Das Antifaschistische Aktionsbündnis Stuttgart ruft zu Gegenprotesten auf:
„Die Demonstration ist im Kontext der homophoben und rechtskonservativen Hetze gegen den Bildungsplan Baden-Württembergs 2015 geplant, in dem die Thematik der Sexuellen Vielfalt aufgegriffen werden soll. Aus homophoben Kreisen wurde bspw. eine Internet-Petition gegen den Bildungsplan gestartet, die mitlerweile von fast 200.000 Menschen unterschrieben wurde. Offen rassistische Gruppen wie die „Bürgerbewegung Pax-Europa“, „Politically Incorrect“ oder auch die Partei „Alternative für Deutschland“, unterstützen die homophoben Proteste.
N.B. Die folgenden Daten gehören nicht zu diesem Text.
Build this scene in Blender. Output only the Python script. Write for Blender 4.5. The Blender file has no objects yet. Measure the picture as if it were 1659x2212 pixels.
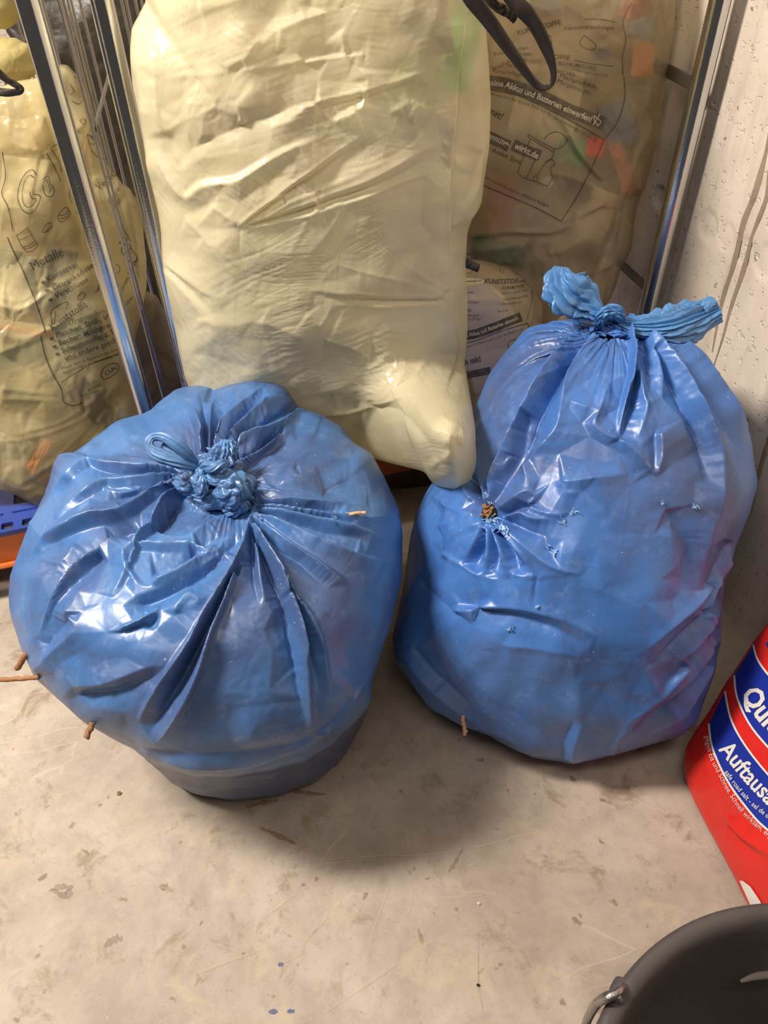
import bpy, bmesh, math, random
import numpy as np
from mathutils import Vector, Matrix
from mathutils.bvhtree import BVHTree
random.seed(7)
SC = bpy.context.scene
COL = SC.collection

# ------------------------------------------------------------------ camera
F = 1700.0; CX, CY = 829.5, 1106.0
_N = np.array([880-CX, 2870-CY, F]); _N /= np.linalg.norm(_N)          # world down, in camera axes
_D = np.array([130-CX, -544-CY, F]); _D -= _N*(_D@_N); _D /= np.linalg.norm(_D)   # room depth direction
_U = -_N; _X = np.cross(_D, _U)
RM = np.stack([_X, _D, _U]); CAM = np.array([0, 0, 1.4])
cd = bpy.data.cameras.new('camera'); cam = bpy.data.objects.new('camera', cd); COL.objects.link(cam)
cd.sensor_fit = 'HORIZONTAL'; cd.sensor_width = 36; cd.lens = F/1659*36; cd.clip_start = 0.02
_m = np.eye(4); _m[:3, 0] = RM@[1, 0, 0]; _m[:3, 1] = RM@[0, -1, 0]; _m[:3, 2] = RM@[0, 0, -1]; _m[:3, 3] = CAM
cam.matrix_world = Matrix(_m.tolist())
SC.camera = cam

# ------------------------------------------------------------------ world, lights, exposure
SC.view_settings.view_transform = 'Standard'; SC.view_settings.look = 'None'
SC.view_settings.gamma = 1; SC.view_settings.use_curve_mapping = False
SC.view_settings.exposure = 0.0
cy = SC.cycles      # keep the light paths short enough to render in reasonable time
cy.max_bounces = 5; cy.diffuse_bounces = 3; cy.glossy_bounces = 3; cy.transmission_bounces = 4; cy.transparent_max_bounces = 6
cy.caustics_reflective = False; cy.caustics_refractive = False; cy.use_adaptive_sampling = True; cy.adaptive_threshold = 0.07; cy.adaptive_min_samples = 12
W = bpy.data.worlds.new('room_ambient'); SC.world = W; W.use_nodes = True
W.node_tree.nodes['Background'].inputs[0].default_value = (1.0, 0.90, 0.80, 1)
W.node_tree.nodes['Background'].inputs[1].default_value = 0.07
def area(name, loc, target, sx, sy, power, col):
    l = bpy.data.lights.new(name, 'AREA'); l.shape = 'RECTANGLE'; l.size = sx; l.size_y = sy
    l.energy = power; l.color = col
    o = bpy.data.objects.new(name, l); COL.objects.link(o); o.location = loc
    o.rotation_euler = (Vector(target)-Vector(loc)).to_track_quat('-Z', 'Y').to_euler(); return o
area('ceiling_tube_light_left', (-1.30, 1.16, 2.62), (-0.4, 1.0, 0), 0.3, 0.7, 122, (1.0, 0.89, 0.76))
area('ceiling_tube_light_back', (0.15, 2.35, 2.72), (0.35, 1.6, 0), 0.6, 0.16, 14, (1.0, 0.89, 0.76))
area('ceiling_tube_light_front', (-0.1, -0.1, 2.75), (0.1, 0.5, 0), 1.3, 0.3, 16, (1.0, 0.90, 0.78))

# ------------------------------------------------------------------ projection helpers
def ray(u, v): return RM@np.array([u-CX, v-CY, F])
def onz(u, v, z): d = ray(u, v); return CAM+d*(z-CAM[2])/d[2]
def onx(u, v, x): d = ray(u, v); return CAM+d*x/d[0]
def ony(u, v, y): d = ray(u, v); return CAM+d*y/d[1]
def proj(P):
    c = (P-CAM)@RM
    return np.stack([CX+F*c[:, 0]/c[:, 2], CY+F*c[:, 1]/c[:, 2]], 1), c[:, 2]
def unproj(uv, dep):
    c = np.stack([(uv[:, 0]-CX)/F*dep, (uv[:, 1]-CY)/F*dep, dep], 1)
    return c@RM.T+CAM

# ------------------------------------------------------------------ numpy noise
_rs = np.random.RandomState(3)
_perm = _rs.permutation(512); _g = _rs.rand(512)*2*np.pi; _gx, _gy = np.cos(_g), np.sin(_g)
def gn(x, y, seed=0):
    xi = np.floor(x).astype(int); yi = np.floor(y).astype(int); xf = x-xi; yf = y-yi
    u = xf*xf*xf*(xf*(xf*6-15)+10); v = yf*yf*yf*(yf*(yf*6-15)+10)
    def c(i, j):
        h = _perm[(_perm[(xi+i+seed*37) % 512]+yi+j) % 512]
        return _gx[h]*(xf-i)+_gy[h]*(yf-j)
    a = c(0, 0); b = c(1, 0); d = c(0, 1); e = c(1, 1)
    return (a+(b-a)*u+(d-a)*v+(a-b-d+e)*u*v)*1.4
def ridged(x, y, seed=0, oct=2):
    r = 0; a = 1.0; s = 0
    for k in range(oct):
        r = r+a*(1-np.abs(gn(x*2**k, y*2**k, seed+k))*2); s += a; a *= .5
    return r/s
def sm(a, b, x): t = np.clip((x-a)/(b-a), 0, 1); return t*t*(3-2*t)
def worley(x, y, seed=0):
    xi = np.floor(x).astype(int); yi = np.floor(y).astype(int)
    f1 = np.full(x.shape, 9.); f2 = np.full(x.shape, 9.); hid = np.zeros(x.shape, int)
    for i in (-1, 0, 1):
        for j in (-1, 0, 1):
            h = _perm[(_perm[(xi+i+seed*53) % 512]+yi+j) % 512]
            px = xi+i+.5+.45*_gx[h]; py = yi+j+.5+.45*_gy[h]
            d = np.hypot(x-px, y-py); n = d < f1
            f2 = np.where(n, f1, np.minimum(f2, d)); hid = np.where(n, h, hid); f1 = np.where(n, d, f1)
    return f1, f2, hid

# creases: (height_mm, width_left_px, width_right_px, [points]); + is a ridge, - a valley; right = right hand when walking the points
def folds_height(P, folds, gain=1.0):
    H = np.zeros(len(P)); HN = np.zeros(len(P))
    for A, wl, wr, pts in folds:
        pts = np.array(pts, float)
        if len(pts) > 2:      # smooth the polyline a little
            t = np.linspace(0, len(pts)-1, len(pts)*4); k = np.clip(t.astype(int), 0, len(pts)-2); f = (t-k)[:, None]
            p0 = pts[np.maximum(k-1, 0)]; p1 = pts[k]; p2 = pts[k+1]; p3 = pts[np.minimum(k+2, len(pts)-1)]
            pts = .5*((2*p1)+(-p0+p2)*f+(2*p0-5*p1+4*p2-p3)*f*f+(-p0+3*p1-3*p2+p3)*f**3)
        m = 5*max(wl, wr)
        lo = pts.min(0)-m; hi = pts.max(0)+m
        ix = np.where((P[:, 0] > lo[0]) & (P[:, 0] < hi[0]) & (P[:, 1] > lo[1]) & (P[:, 1] < hi[1]))[0]
        if not len(ix): continue
        Q = P[ix]; L = np.r_[0, np.cumsum(np.hypot(*np.diff(pts, axis=0).T))]; T = L[-1]
        best = np.full(len(Q), 1e9); sg = np.ones(len(Q)); S = np.zeros(len(Q))
        for k in range(len(pts)-1):
            a = pts[k]; d = pts[k+1]-a; l2 = d@d
            if l2 < 1e-9: continue
            r = Q-a; t = np.clip((r@d)/l2, 0, 1); e = r-t[:, None]*d; dd = np.hypot(e[:, 0], e[:, 1])
            n = dd < best; cr = d[0]*r[:, 1]-d[1]*r[:, 0]
            best = np.where(n, dd, best); sg = np.where(n, np.sign(cr), sg); S = np.where(n, L[k]+t*math.sqrt(l2), S)
        w = np.where(sg > 0, wr, wl); s = S/T
        tap = np.clip(np.minimum(s/.12+.25, (1-s)/.42), 0, 1); ww = w*1.3*(.4+.6*np.sqrt(tap))
        x = np.sqrt(best**2+1.2)/ww; pr = np.clip(1-x, 0, 1)
        pr = .75*pr+.25*np.exp(-3.2*x)*(x < 2.5)
        v = gain*A*.001*tap*pr
        if A > 0: H[ix] = np.maximum(H[ix], v)+.35*np.minimum(H[ix], v)
        else: HN[ix] = np.minimum(HN[ix], v)+.35*np.maximum(HN[ix], v)
    H += HN
    return H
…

Das lassen wir uns natürlich nicht bieten! Nicht nur Nazis und Rassisten jeglicher Coleur, haben in Stuttgart oder sonstwo etwas zu suchen, noch lesben/trans/schwulenfeindliche Hetzer. Beteiligt euch kreativ und lautstark am Protest gegen die geplante Demo.
Treffpunkt für die Gegen-Proteste: Kundgebung der Partei Die Linke, 14 Uhr Schlossplatz, Stuttgart.“
Auch in Heidenheim erlebten wir vor kurzem eine positive Bezugnahme auf die genannte homophobe Petition. So rief am Heidenheimer Werkgymnasium der Elternbeiratsvorsitzende Karsten T. in einer Rundmail andere Elternvertreter dazu auf, die Petition zu unterstützen und weiterzuleiten.
Der Aktion folgte eine Distanzierung durch den WeG-Schulleiter Werner Schölzel, zudem stellte der Schwulen- und Lesbenverband in einem Anschreiben an den Elternbeiratsvorsitzenden treffend fest:
„Schule ist kein Ort für Fundamentalisten“.
Zuspruch erhielt Karsten T. in Online-Foren u.a. durch lokale Anhänger der rechtspopulistischen „Alternative für Deutschland“. Diese fällt auch in der Region Ostalb vermehrt durch homophobe und sexistische Postionierungen und eine unverhohlene Nähe zum rechtsradikalen Spektrum auf.